Credit where credit is due, that’s actually pretty good. Bland and soulless, of course. But that’s largely what marketing information is: empty platitudes and waffle designed for the sake of saying something.

It’s interesting to note the machine content has been assembled from sources such as this (“a powerful feature called Smart Lookup, which provides contextually relevant information from the web right within your documents”) and has clearly used a synonym builder to clumsily convert “Speech to Text” into “Speak to Text”. But overall it’s still rather clever and can certainly be used as the basis for a product feature article.

AI prose leaves a lot to be desired

Man in a shirt, tie and brown sweater at a typewriter

Trying the same exercise with prose, however, is way less successful. Here’s a human-written introduction to a sci-fi story:

It was the scream that woke me every night. Her last sound on the planet as the meteor shower tore through our quarters, ragdolling her out of bed and launching her into the vacuum of space where she was immediately silenced. I’d fling the covers back and pace to the bathroom to throw up, dripping in sweat, replaying her final living moment until it faded with the water sucked down the toilet. It’d been six weeks. Psyche said it’d take four to recover. The company only gave me two. At least work temporarily took my mind off her. Better to be programming than in some mindless assembly job where I’d be constantly mourning.

The writing is engaging. It’s showy. It’s intriguing. Can the AI system do better given the prompt: “Write an introduction to a dystopian sci-fi novel”? Here is what it spat back:

In a future where technology has grown beyond human control, the world has become a bleak and oppressive place. Governments have fallen, resources are scarce, and the divide between the wealthy and the working class has widened to a chasm. Amidst this chaos, a small group of rebels emerges, wielding the power of the very technology that has enslaved them. As they struggle to topple the forces of tyranny, they will discover that their fight for freedom comes at a cost, and that the line between hero and villain can be a thin one indeed.

That sounds more like the synopsis for a straight-to-TV movie starring Mario van Peebles. It’s certainly not an introduction to a novel. If anyone was given that brief and turned out the result the AI engine spewed, they’d be shown the door by their editor, let alone reach a publisher.

So, should we worry AI will steal our jobs?

A whirling vortex of books and content

Currently, no. And here’s why: there’s very little intelligence in AI at the moment. It is merely regurgitating human content and pretending it came up with it on its own. That’s like someone writing their own article by copying someone else’s and moving a few words around.

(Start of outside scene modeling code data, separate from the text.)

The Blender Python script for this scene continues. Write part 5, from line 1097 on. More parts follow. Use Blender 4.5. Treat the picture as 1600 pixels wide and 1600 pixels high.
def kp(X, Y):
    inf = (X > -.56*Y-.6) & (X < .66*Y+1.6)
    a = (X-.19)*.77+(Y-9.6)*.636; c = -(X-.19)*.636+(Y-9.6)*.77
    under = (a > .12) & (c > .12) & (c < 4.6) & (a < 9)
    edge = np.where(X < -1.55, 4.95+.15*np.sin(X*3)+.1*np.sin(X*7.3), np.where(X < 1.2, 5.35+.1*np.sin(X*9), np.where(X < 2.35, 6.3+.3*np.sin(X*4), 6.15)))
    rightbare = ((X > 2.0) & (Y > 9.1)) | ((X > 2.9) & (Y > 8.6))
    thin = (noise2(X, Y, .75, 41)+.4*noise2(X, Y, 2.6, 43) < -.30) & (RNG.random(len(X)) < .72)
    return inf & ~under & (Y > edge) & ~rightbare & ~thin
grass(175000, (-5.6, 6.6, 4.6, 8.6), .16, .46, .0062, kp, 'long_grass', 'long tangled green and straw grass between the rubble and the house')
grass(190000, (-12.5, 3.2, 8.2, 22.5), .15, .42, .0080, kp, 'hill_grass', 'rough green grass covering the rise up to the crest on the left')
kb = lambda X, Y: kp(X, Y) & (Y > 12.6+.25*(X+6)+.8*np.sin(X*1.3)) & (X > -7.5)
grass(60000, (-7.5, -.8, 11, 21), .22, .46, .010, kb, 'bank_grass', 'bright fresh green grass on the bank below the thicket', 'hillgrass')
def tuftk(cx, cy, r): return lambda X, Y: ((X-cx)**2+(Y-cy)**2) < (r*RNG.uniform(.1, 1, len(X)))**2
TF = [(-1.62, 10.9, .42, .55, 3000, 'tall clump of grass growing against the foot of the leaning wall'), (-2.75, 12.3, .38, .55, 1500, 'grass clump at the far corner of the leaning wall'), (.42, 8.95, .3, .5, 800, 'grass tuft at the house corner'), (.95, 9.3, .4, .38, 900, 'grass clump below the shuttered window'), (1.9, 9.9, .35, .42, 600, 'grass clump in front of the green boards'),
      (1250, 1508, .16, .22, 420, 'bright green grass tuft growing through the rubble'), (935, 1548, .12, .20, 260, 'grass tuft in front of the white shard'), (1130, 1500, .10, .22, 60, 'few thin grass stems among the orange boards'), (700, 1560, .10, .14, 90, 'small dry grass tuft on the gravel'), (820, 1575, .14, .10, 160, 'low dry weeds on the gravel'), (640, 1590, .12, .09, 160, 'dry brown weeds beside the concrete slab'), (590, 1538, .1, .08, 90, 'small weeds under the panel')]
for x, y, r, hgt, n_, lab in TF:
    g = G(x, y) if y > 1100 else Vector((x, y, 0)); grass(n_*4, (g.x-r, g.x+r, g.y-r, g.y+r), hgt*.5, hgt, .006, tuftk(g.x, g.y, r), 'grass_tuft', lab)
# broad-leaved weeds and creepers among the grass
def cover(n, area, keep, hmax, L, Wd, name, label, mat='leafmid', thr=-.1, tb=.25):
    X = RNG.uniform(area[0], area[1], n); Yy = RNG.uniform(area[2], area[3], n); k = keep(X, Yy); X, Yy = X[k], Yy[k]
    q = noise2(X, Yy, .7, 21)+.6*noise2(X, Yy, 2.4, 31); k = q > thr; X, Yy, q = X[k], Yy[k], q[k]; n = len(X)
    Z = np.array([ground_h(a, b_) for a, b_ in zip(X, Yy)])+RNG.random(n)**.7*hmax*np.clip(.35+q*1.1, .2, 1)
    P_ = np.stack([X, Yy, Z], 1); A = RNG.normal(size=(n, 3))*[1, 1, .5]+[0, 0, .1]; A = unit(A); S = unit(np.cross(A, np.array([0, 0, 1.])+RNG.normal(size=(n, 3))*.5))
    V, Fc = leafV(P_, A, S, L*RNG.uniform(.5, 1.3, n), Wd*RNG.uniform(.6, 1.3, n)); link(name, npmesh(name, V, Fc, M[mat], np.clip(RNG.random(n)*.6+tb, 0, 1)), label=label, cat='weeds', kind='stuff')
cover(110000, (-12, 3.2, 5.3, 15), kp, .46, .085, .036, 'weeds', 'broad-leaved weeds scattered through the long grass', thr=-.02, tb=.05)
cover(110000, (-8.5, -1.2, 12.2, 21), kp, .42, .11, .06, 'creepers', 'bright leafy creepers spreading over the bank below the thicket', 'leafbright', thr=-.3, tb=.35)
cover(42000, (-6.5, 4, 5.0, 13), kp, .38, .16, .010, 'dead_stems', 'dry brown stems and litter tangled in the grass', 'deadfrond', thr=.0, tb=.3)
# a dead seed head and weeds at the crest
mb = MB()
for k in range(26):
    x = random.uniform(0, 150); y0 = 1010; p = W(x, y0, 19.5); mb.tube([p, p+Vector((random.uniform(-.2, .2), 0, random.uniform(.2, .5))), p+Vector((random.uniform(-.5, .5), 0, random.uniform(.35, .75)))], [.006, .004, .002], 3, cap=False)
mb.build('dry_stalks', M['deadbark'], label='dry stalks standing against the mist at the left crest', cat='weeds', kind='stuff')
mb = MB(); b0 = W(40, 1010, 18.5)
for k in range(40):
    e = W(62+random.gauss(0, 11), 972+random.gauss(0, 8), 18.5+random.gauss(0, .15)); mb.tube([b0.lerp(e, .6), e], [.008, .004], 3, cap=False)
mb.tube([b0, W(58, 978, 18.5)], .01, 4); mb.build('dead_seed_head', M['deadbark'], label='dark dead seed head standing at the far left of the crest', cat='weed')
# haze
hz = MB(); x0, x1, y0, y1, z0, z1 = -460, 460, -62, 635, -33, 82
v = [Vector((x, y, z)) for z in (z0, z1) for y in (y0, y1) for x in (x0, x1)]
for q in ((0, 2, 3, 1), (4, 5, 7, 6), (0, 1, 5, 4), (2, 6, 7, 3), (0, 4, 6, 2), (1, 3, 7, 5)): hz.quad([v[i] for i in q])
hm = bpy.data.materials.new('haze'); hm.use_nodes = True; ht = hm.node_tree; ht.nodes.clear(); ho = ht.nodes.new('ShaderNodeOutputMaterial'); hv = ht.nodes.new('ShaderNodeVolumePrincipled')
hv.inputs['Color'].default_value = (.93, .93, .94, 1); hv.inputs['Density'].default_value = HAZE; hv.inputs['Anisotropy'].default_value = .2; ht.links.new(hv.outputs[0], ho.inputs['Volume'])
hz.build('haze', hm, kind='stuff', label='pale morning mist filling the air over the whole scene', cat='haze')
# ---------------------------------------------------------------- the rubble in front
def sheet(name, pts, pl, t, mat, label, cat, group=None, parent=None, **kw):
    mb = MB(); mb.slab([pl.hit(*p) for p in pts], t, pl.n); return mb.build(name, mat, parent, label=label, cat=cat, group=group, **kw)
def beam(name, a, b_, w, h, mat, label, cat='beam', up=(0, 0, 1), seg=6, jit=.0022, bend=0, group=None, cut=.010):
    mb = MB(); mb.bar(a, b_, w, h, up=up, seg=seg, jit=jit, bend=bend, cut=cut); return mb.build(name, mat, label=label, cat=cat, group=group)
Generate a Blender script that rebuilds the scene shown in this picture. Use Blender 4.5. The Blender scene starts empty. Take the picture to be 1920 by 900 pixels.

Sadly, the practice of stealing others’ work and passing it off as original has been far too common in the last few decades. Just look at many news sources and it’s obvious they copied from one another for a slice of clickbait ad revenue, sometimes not even bothering to fact check details.

This repetition feeds the search engines, which feed the machine learning algorithms, so what they currently spit out is generic rubbish, because it’s what they’ve been trained is ‘correct’.

The deep irony with the explosion of so-called AI is that it has exposed how little thought has gone into the vast majority of content presented on the web today. By all means, use AI tools as a springboard for inspiration if you are struggling to come up with an angle for a product or services. But, like grammar checkers, don’t rely on them wholesale.

Ultimately, if you’re struggling to come up with compelling reasons to convince customers to buy something, turning to AI for the solution is only going to generate content that’s broadly the same as everyone else’s. How is that going to make you or your client stand out enough to rise above the glut of bland, mediocre content already available?